A questi si aggiungono le famiglia dove c’è più di una persona con disabilità. In questi casi, il dramma si aggiunge al dramma perché le situazioni diventano ingestibili. Succede che le famiglie hanno difficoltà ad accettare un’assistenza familiare per paura che con l’aiuto possa involontariamente arrivare anche il contagio».

La proposta sull’esempio del Lazio

Da qui la necessità di fare qualcosa per non vanificare,in pochi mesi di stop, gli sforzi ed il lavoro compiuto in anni e nani di volontariato. «Abbiamo pensato di dare una risposta, seppur parziale, minima per venire incontro ai casi di difficoltà e disagio grave – afferma Vadalà – e il modello da seguire è quello attuato nella regione Lazio.

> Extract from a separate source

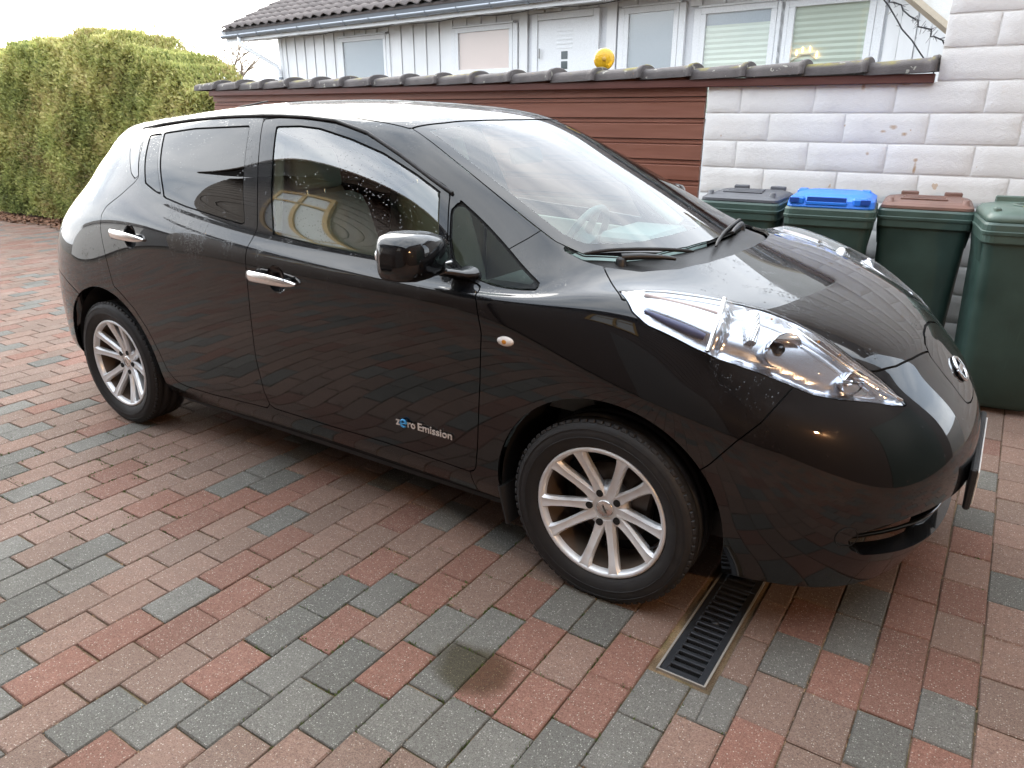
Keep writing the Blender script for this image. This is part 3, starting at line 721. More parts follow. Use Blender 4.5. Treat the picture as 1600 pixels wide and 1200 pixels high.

Un modello in cui si permette a vari servizi diurni di riformulare gli interventi riabilitativi, considerando la situazione e considerando quella che è la tutela prioritaria delle persone con disabilità e degli operatori.

Questo significa: riaprire il servizio con un numero di utenti ridotto, con tutte le precauzioni necessarie, con le distanze e tutte le raccomandazioni. Ci siamo attivati con il sindaco e l’assessore al welfare per valutare questa ipotesi. Non sappiamo se le famiglie saranno d’accordo a questo tipo di soluzione».